Dataset rows -
• • • • • • •

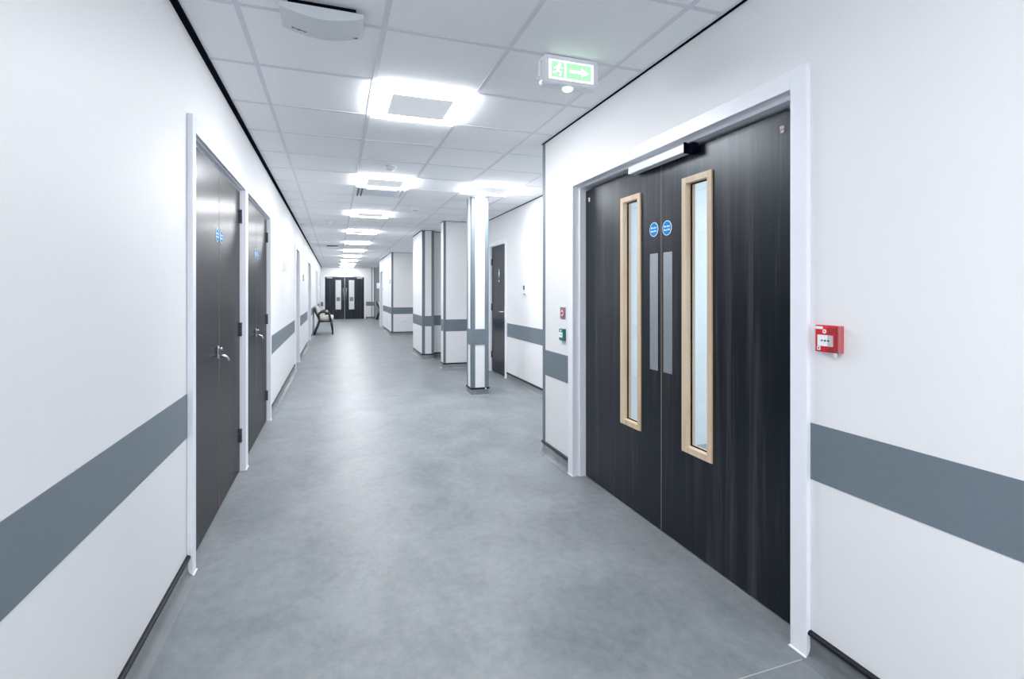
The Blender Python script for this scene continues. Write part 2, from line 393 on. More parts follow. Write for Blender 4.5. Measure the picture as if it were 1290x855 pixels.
def hinge(leaf, fr, a, z, n, h=.1):
    mb = MB(fr); mb.box(a - .012, a + .012, z, z + h, n, n + .003, 'dark')
    for k in range(5):
        c = fr.p(a, z + h * (k + .02) / 5, n + .008)
        mb.lathe([(.0075, 0), (.0075, h * .19)], c, 'dark', 12)
    return mb.build('hinge', leaf)
def fire_sign(leaf, fr, a, z, n, r=.04, lines=('Fire door', 'keep shut'), size=.0135):
    mb = MB(fr); mb.disc(a, z, r, n, n + .0015, 'white', 40); mb.disc(a, z, r * .9, n, n + .0019, 'blue', 40)
    for k, ln in enumerate(lines): mb.text(ln, size, a, z + .009 - .018 * k, n + .0022, 'white', .0006)
    return mb.build('fire_door_sign', leaf)
def rating_badge(leaf, fr, a, z, n):
    mb = MB(fr); mb.disc(a, z, .017, n, n + .0012, 'brown', 24)
    mb.text('FD', .017, a, z + .0078, n + .0016, 'white', .0006); mb.text('30', .017, a, z - .0078, n + .0016, 'white', .0006)
    return mb.build('rating_badge', leaf)

# --- the big double door on the right
d = thing('door_1', 'large dark wood double door with oak-framed windows in the right wall', 'door', (XR, 2.343, 0), kind=S)
architrave(d, fR, 1.43, 3.244, DT, .07, .02, .076)
mb = MB(fR)                                              # stepped white lining: outer reveal, bead, inner reveal
mb.box(1.42, 1.430, 0, DT, -.032, .004, 'gloss'); mb.box(3.244, 3.254, 0, DT, -.032, .004, 'gloss'); mb.box(1.43, 3.244, DT, DT + .01, -.032, .004, 'gloss')
mb.box(1.42, 1.446, 0, DT, -.17, -.030, 'gloss'); mb.box(3.228, 3.254, 0, DT, -.17, -.030, 'gloss'); mb.box(1.446, 3.228, DT - .015, DT + .01, -.17, -.030, 'gloss')
mb.build('jamb', d)
mb = MB(fR); mb.box(1.446, 3.228, 2.0, DT - .015, -.128, -.118, 'edge'); mb.box(3.214, 3.228, 0, DT - .015, -.128, -.118, 'edge'); mb.build('gap_shade_strip', d)  # black strips put the shade of the gap round the leaves into colour
NF = -.075                                               # face of the leaves
for a0, a1, w0, w1, first in ((1.452, 2.3425, 1.945, 2.161, True), (2.3455, 3.225, 2.535, 2.751, False)):
    z0, z1 = .495, 1.877
    mb = MB(fR)
    for q in ((a0, w0 + .006, .008, 2.012), (w1 - .006, a1, .008, 2.012), (w0 + .006, w1 - .006, .008, z0 + .006), (w0 + .006, w1 - .006, z1 - .006, 2.012)): mb.box(*q, NF - .044, NF, 'wenge')
    leaf = mb.build('leaf', d)
    e0, e1 = ((a1 - .0025, a1), (a1 - .0025, a1))[0] if first else (a0, a0 + .0025)
    MB(fR).box(e0, e1, .008, 2.012, NF - .04, NF + .0008, 'lipping').build('meeting_edge', leaf)
    mb = MB(fR); mb.ring((w0, w1, z0, z1), (w0 + .03, w1 - .03, z0 + .03, z1 - .03), NF - .026, NF + .009, 'oak')
    mb.ring((w0 + .006, w1 - .006, z0 + .006, z1 - .006), (w0 + .03, w1 - .03, z0 + .03, z1 - .03), NF - .05, NF - .03, 'oak')
    vf = mb.build('vision_frame', leaf)
    MB(fR).ring((w0 + .028, w1 - .028, z0 + .028, z1 - .028), (w0 + .034, w1 - .034, z0 + .034, z1 - .034), NF - .03, NF - .022, 'edge').build('glazing_seal', leaf)
    MB(fR).box(w0 + .03, w1 - .03, z0 + .03, z1 - .03, NF - .031, NF - .025, 'glass').build('glass', leaf)
    p0, p1 = (2.249, 2.324) if first else (2.374, 2.448)
    mb = MB(fR); mb.box(p0, p1, .868, 1.514, NF, NF + .002, 'steel', .0008, 1)
    for sa in (p0 + .008, p1 - .008):
        for sz in (.88, 1.09, 1.502): mb.disc(sa, sz, .0032, NF + .002, NF + .003, 'chrome', 10)
    mb.build('push_plate', leaf)
    fire_sign(leaf, fR, 2.293 if first else 2.411, 1.643 if first else 1.648, NF)
    rating_badge(leaf, fR, 1.552 if first else 3.172, 1.944, NF)
mb = MB(fR); mb.box(2.075, 2.575, 1.985, 2.026, -.062, -.012, 'plastic', .002); ml = mb.build('magnetic_lock', d); tag(ml, 'white bar lock under the door head')
mb = MB(fR); mb.box(2.035, 2.075, 1.978, 2.026, -.066, -.03, 'edge', .002); mb.box(2.073, 2.077, 1.98, 2.034, -.066, -.012, 'edge'); mb.build('end_bracket', ml)
mb = MB(fR); mb.disc(2.335, 1.989, .006, -.013, -.0095, 'led', 12); mb.build('indicator_light', ml); mb = MB(fR); mb.disc(2.545, 1.989, .005, -.013, -.0095, 'led', 12); mb.build('indicator_light', ml)

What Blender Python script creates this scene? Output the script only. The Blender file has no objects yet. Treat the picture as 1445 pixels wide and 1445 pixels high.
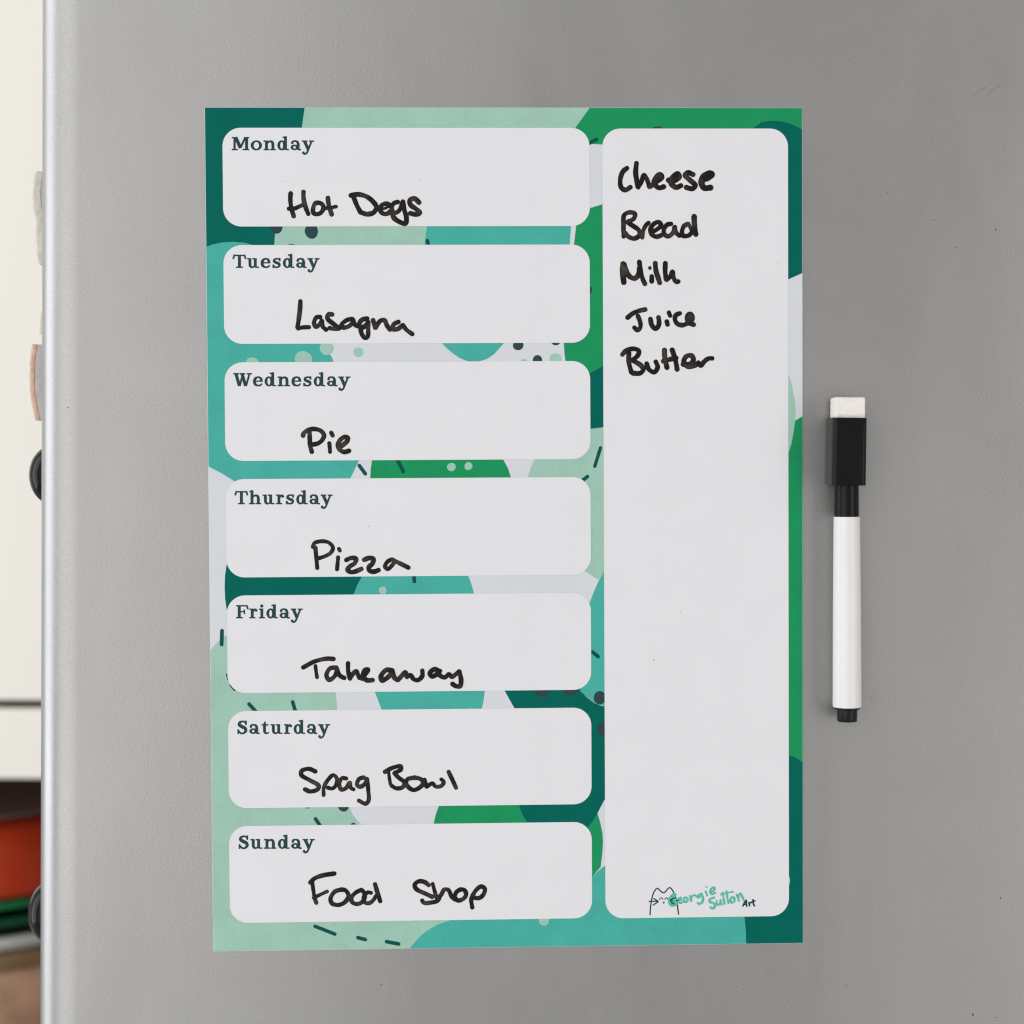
import bpy, bmesh, math, random
from mathutils import Vector, Matrix
from mathutils.geometry import tessellate_polygon

random.seed(7)
S = bpy.context.scene
MM = 0.001

# ------------------------------------------------------------------ camera
# the fridge side is the plane y = 0 (mm), facing -y; the camera stands 675 mm in front of it
CAM_D = 675.12
YAW, PITCH, ROLL = -0.0345101, -0.0288596, -0.00936619
LENS, SENSOR = 67.177, 36.0                      # 30 degrees across the square frame
ROT = Matrix.Rotation(YAW, 3, 'Z') @ Matrix.Rotation(PITCH, 3, 'X') @ Matrix.Rotation(ROLL, 3, 'Y')
cam_data = bpy.data.cameras.new('camera')
cam = bpy.data.objects.new('camera', cam_data)
S.collection.objects.link(cam)
S.camera = cam
cam_data.lens = LENS
cam_data.sensor_width = SENSOR
cam_data.clip_start = 0.02
cam_data.clip_end = 60
right, view, up = ROT @ Vector((1, 0, 0)), ROT @ Vector((0, 1, 0)), ROT @ Vector((0, 0, 1))
m4 = Matrix((right, up, -view)).transposed().to_4x4()
m4.translation = Vector((0, -CAM_D * MM, 0))
cam.matrix_world = m4
cam_data.dof.use_dof = True
cam_data.dof.focus_distance = (CAM_D - 1.0) * MM
cam_data.dof.aperture_fstop = 11.0

# ------------------------------------------------------------------ world and lamps (a room lit by windows)
w = bpy.data.worlds.new('World')
S.world = w
w.use_nodes = True
w.node_tree.nodes['Background'].inputs['Color'].default_value = (1.0, 0.985, 0.965, 1)
w.node_tree.nodes['Background'].inputs['Strength'].default_value = 0.40

def area(name, loc, target, sx, sy, power, col):
    d = bpy.data.lights.new(name, 'AREA')
    d.shape = 'RECTANGLE'; d.size = sx; d.size_y = sy; d.energy = power; d.color = col
    o = bpy.data.objects.new(name, d)
    S.collection.objects.link(o)
    o.location = loc
    o.rotation_euler = (Vector(target) - Vector(loc)).to_track_quat('-Z', 'Y').to_euler()
    return o
area('window_light', (-1.5, 0.03, 0.3), (-0.1, -0.35, 0.05), 0.95, 2.3, 17, (0.90, 0.94, 1.0))
area('room_light_left', (-1.2, -1.75, 0.2), (-0.1, 0.0, 0), 2.0, 3.4, 26, (1.0, 0.99, 0.975))
area('room_light_right', (1.5, -1.5, -0.3), (0.15, 0, 0), 0.9, 2.0, 10, (1.0, 0.965, 0.945))

S.view_settings.view_transform = 'Standard'
S.view_settings.look = 'None'
S.view_settings.exposure = 0.12
S.view_settings.gamma = 1.0
S.cycles.max_bounces = 8
S.cycles.use_denoising = True
S.cycles.filter_width = 1.2

# ------------------------------------------------------------------ helpers
def ray(px, py):
    k = SENSOR / LENS
    return ROT @ Vector((k * (px / 1445 - 0.5), 1.0, -k * (py / 1445 - 0.5)))

def at(px, py, Y=0.0):
    """Where a measured spot of the 1445-pixel photograph lies on the plane y = Y (mm)."""
    r = ray(px, py)
    t = (Y + CAM_D) / r.y
    return Vector((r.x * t, Y, r.z * t))

def link(name, mesh, mat=None, parent=None, smooth=False):
    o = bpy.data.objects.new(name, mesh)
    S.collection.objects.link(o)
    if mat is not None:
        mesh.materials.append(mat)
    if parent is not None:
        o.parent = parent
    if smooth:
        for p in mesh.polygons:
            p.use_smooth = True
    return o

def from_bm(name, bm, mat=None, parent=None, smooth=False):
    me = bpy.data.meshes.new(name)
    bmesh.ops.recalc_face_normals(bm, faces=bm.faces)
    bm.to_mesh(me); bm.free()
    return link(name, me, mat, parent, smooth)

def empty(name, loc, rot=(0, 0, 0)):
    o = bpy.data.objects.new(name, None)
    S.collection.objects.link(o)
    o.location = loc; o.rotation_euler = rot
    o.empty_display_size = 0.02
    return o

def tag(o, label=None, cat=None, group=None, kind=None):
    if label: o['label'] = label
    if cat: o['category'] = cat
    if group: o['group'] = group
    if kind: o['kind'] = kind
    return o

def box_bm(x0, x1, y0, y1, z0, z1, bev=0.0, seg=3):
    """mm in, metres out"""
    bm = bmesh.new()
    bmesh.ops.create_cube(bm, size=1)
    for v in bm.verts:
        v.co = Vector(((x0 + x1) / 2 + v.co.x * (x1 - x0), (y0 + y1) / 2 + v.co.y * (y1 - y0), (z0 + z1) / 2 + v.co.z * (z1 - z0))) * MM
    if bev:
        bmesh.ops.bevel(bm, geom=bm.edges[:], offset=bev * MM, segments=seg, profile=0.5, affect='EDGES')
    return bm

def lathe_bm(prof, n=64, axis='Z', flip=False):
    """prof: (radius, height) mm pairs"""
    bm = bmesh.new()
    rings = []
    for r, h in prof:
        ring = []
        if r <= 1e-6:
            ring = [bm.verts.new(Vector((0, 0, h)) * MM)]
        else:
            for i in range(n):
                a = 2 * math.pi * i / n
                ring.append(bm.verts.new(Vector((r * math.cos(a), r * math.sin(a), h)) * MM))
        rings.append(ring)
    for a, b in zip(rings, rings[1:]):
        if len(a) == 1 and len(b) == 1:
            continue
        for i in range(n):
            j = (i + 1) % n
            if len(a) == 1: bm.faces.new((a[0], b[i], b[j]))
            elif len(b) == 1: bm.faces.new((a[i], b[0], a[j]))
            else: bm.faces.new((a[i], b[i], b[j], a[j]))
    return bm

def catmull(pts, closed=False, n=8):
    out = []
    m = len(pts)
    rng = range(m) if closed else range(m - 1)
    for i in rng:
        if closed:
            p0, p1, p2, p3 = pts[i - 1], pts[i], pts[(i + 1) % m], pts[(i + 2) % m]
        else:
            p1, p2 = pts[i], pts[i + 1]
            p0 = pts[i - 1] if i else tuple(2 * a - b for a, b in zip(p1, p2))
            p3 = pts[i + 2] if i + 2 < m else tuple(2 * a - b for a, b in zip(p2, p1))
        def d(a, b): return max(1e-4, math.hypot(a[0] - b[0], a[1] - b[1]) ** 0.5)
        t0 = 0; t1 = d(p0, p1); t2 = t1 + d(p1, p2); t3 = t2 + d(p2, p3)
        for k in range(n):
            t = t1 + (t2 - t1) * k / n
            q = []
            for c in range(len(p1)):
                a1 = (t1 - t) / (t1 - t0) * p0[c] + (t - t0) / (t1 - t0) * p1[c]
                a2 = (t2 - t) / (t2 - t1) * p1[c] + (t - t1) / (t2 - t1) * p2[c]
                a3 = (t3 - t) / (t3 - t2) * p2[c] + (t - t2) / (t3 - t2) * p3[c]
                b1 = (t2 - t) / (t2 - t0) * a1 + (t - t0) / (t2 - t0) * a2
                b2 = (t3 - t) / (t3 - t1) * a2 + (t - t1) / (t3 - t1) * a3
                q.append((t2 - t) / (t2 - t1) * b1 + (t - t1) / (t2 - t1) * b2)
            out.append(tuple(q))
    if not closed:
        out.append(tuple(pts[-1]))
    return out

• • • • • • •

Work required -
Please list every line of the records that contains "script".

Complete response -
The Blender Python script for this scene continues. Write part 2, from line 393 on. More parts follow. Write for Blender 4.5. Measure the picture as if it were 1290x855 pixels.
What Blender Python script creates this scene? Output the script only. The Blender file has no objects yet. Treat the picture as 1445 pixels wide and 1445 pixels high.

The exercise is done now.